En alguna ocasión me encontré con un colega extranjero que se quedó a vivir en Colombia. Le pregunté cómo estaba y me dijo que muy bien, que le encantaba viajar por el país y disfrutar de la diversidad de climas, frutas y paisajes.
¿Y con la gente cómo te va?, le pregunté, y me respondió lo siguiente: los colombianos son muy amables, pero me molesta un poco la importancia que le dan al “quién es quién”, a los apellidos, a los honores y a los títulos.
Cuento esta historia a propósito de dos eventos que ocurrieron esta semana. El primero es un video en donde un tal Nicolás Gaviria, pasado de tragos, agrede a unos policías que lo quieren detener por escandaloso, pero se paralizan cuando Gaviria saca a relucir su parentesco (muy lejano, después se supo) con el expresidente César Gaviria. Más que la majadería de este personaje, lo que me sorprende es la reacción inquisitorial de quienes quieren llevarlo a la cárcel (piden ocho años de encierro), como si su comportamiento, a todas luces reprochable, no fuera una actitud más o menos generalizada en este país.
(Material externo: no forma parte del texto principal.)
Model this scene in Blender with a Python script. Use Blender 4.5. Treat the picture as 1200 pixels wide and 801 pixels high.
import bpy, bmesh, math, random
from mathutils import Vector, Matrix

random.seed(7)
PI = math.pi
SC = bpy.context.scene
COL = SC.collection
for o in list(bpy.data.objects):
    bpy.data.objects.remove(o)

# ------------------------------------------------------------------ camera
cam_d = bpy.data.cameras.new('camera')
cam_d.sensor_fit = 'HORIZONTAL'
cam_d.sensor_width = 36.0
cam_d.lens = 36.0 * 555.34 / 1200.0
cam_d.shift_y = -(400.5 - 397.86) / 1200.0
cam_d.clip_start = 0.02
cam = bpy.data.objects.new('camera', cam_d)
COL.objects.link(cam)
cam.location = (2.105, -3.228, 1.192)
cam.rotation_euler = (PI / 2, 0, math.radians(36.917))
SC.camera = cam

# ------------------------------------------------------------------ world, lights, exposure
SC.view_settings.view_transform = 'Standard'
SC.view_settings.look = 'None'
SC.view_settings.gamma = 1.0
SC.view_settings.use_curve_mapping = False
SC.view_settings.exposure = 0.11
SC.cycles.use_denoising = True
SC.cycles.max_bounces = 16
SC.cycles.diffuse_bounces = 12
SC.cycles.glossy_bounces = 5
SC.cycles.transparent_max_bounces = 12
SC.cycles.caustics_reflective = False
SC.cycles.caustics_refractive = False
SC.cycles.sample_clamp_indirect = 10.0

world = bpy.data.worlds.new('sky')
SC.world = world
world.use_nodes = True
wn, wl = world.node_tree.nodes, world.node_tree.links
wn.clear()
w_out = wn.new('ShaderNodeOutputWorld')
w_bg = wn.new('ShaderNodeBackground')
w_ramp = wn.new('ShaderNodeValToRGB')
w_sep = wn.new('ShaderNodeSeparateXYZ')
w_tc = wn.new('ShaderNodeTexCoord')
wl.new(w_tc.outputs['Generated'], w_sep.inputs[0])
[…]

El segundo evento me sorprende un poco más. Se trata de un libro titulado La estirpe de los Santos. De la libertad de la patria a la paz de Colombia, que Fernando Carrillo, en su calidad de embajador en España, regaló en días pasados a políticos y periodistas europeos. A diferencia de Gaviria, el comportamiento de Carrillo no tiene nada de ilegal (el libro fue escrito y financiado por un particular), pero como regalo no sólo es de pésimo gusto (sobre todo para un europeo), sino que es muy probable que quienes lo recibieron hayan terminado, sólo con leer el título, rebajando la estima que tenían por el presidente Santos.
El regalo del embajador es una prueba más del peso que todavía tiene en nuestras élites (incluso entre sus representantes más cultos y con más mundo, como Fernando Carrillo) esa herencia cultural de la España clásica que tiene el honor en mayor valía que todo lo demás. No hay cosa más estimada en este mundo, decía Castillo de Bobadilla, un jurista del siglo XVI, “… que la buena fama y honra del hombre, pues se prefiere a la vida y a la hacienda”. Y también se prefiere a la legalidad. Un ejemplo actual de esto es la cantidad de criminales engreídos que están dispuestos a perder su vida antes que su honor de villanos. Pablo Escobar era uno de ellos. De él, y de tantos otros, se podría decir lo de Rinconete, el personaje de Miguel de Cervantes: “¿Es vuestra merced por ventura ladrón? Sí —respondió él— para servir a Dios y a las buenas gentes”.
Dos siglos de historia republicana no han podido desterrar la herencia cultural que pone las dignidades y las estirpes por encima de la igualdad. ¿Cómo es esto posible? Muy sencillo, digo yo: es la falta de un espacio público en donde los niños y los jóvenes de todas las clases sociales se junten y aprendan a convivir y a ser ciudadanos. Ese espacio lo proporciona la educación pública. Pero aquí esa educación está segregada por razones de clase social. Nada de extraño tiene entonces que los ricos sólo vean a los pobres como subordinados, incluso cuando esos pobres son autoridades de Policía.
Quizás mi colega extranjero tiene razón cuando sugiere que el rasgo típico del colombiano es esa obsesión por querer ser más de lo que realmente es y por empeñarse en que los demás se lo reconozcan. Como dice el dicho español, “Don Nadie por ser Don Alguien y Don Alguien por ser Don Mucho, ninguno está en su punto”.
Cuasi adenda: el día en que la cultura ciudadana se generalice ya no será necesario hacer marchas por la vida, como la de mañana. Mientras tanto, hay que marchar.